Kutipan ini menegaskan bahwa crop circle lebih banyak berbicara tentang fantasi kolektif manusia daripada tentang alien itu sendiri.
Jejak misteri: dari ladang Inggris ke fantasi dunia
Fenomena crop circle pertama kali mencuri perhatian publik pada akhir 1970-an di pedesaan Inggris, saat ladang-ladang tiba-tiba dihiasi oleh pola-pola geometris yang memicu imajinasi publik akan kehadiran alien. Padahal, sebagian besar bukti menunjukkan bahwa ini adalah hasil karya kreatif manusia.
Pelawak asal Inggris Doug Bower dan Dave Chorley melaporkan bahwa mereka mulai membuat crop circle di ladang jagung Inggris pada tahun 1978, terinspirasi oleh kasus Tully saucer nest yang menandai dimulainya fenomena crop circle di seluruh dunia.
Dalam wawancara yang dilakukan pada tahun 1991 itu, Doug Bower dan Dave Chorley mengaku telah menciptakan lebih dari 200 crop circle di seluruh Inggris.
Pengakuan tersebut benar-benar mengubah narasi yang telah ada sebelumnya, bahwa bukan makhluk luar angkasa yang datang untuk membuat atau menciptakan simbol itu, melainkan seni lapangan buatan manusia dengan alat sederhana seperti papan dan tali yang berhasil menipu ribuan mata di seluruh dunia.

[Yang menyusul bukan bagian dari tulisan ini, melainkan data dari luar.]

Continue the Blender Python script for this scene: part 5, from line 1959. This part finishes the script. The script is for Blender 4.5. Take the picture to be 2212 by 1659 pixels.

Penjelasan ilmiah ini menunjukkan bahwa, seringkali yang mendorong kita melihat “jejak alien” bukanlah bukti, melainkan cinta kita pada kisah fantastis, bukan kreativitas manusia itu sendiri.
Seni geometri atau pesan dari langit?
Crop circle sebenarnya lebih dekat ke karya seni daripada pesan kosmik. Pola-pola geometris yang terbentuk di ladang sering kali menampilkan simetri rumit, bentuk spiral, hingga desain menyerupai fraktal. Untuk diketahui, fraktal adalah istilah yang diciptakan oleh Benoit Mandelbrot pada tahun 1975 dari kata Latin fractus yang berarti “pecah” atau “retak”, merujuk pada bentuk-bentuk kasar yang muncul di alam.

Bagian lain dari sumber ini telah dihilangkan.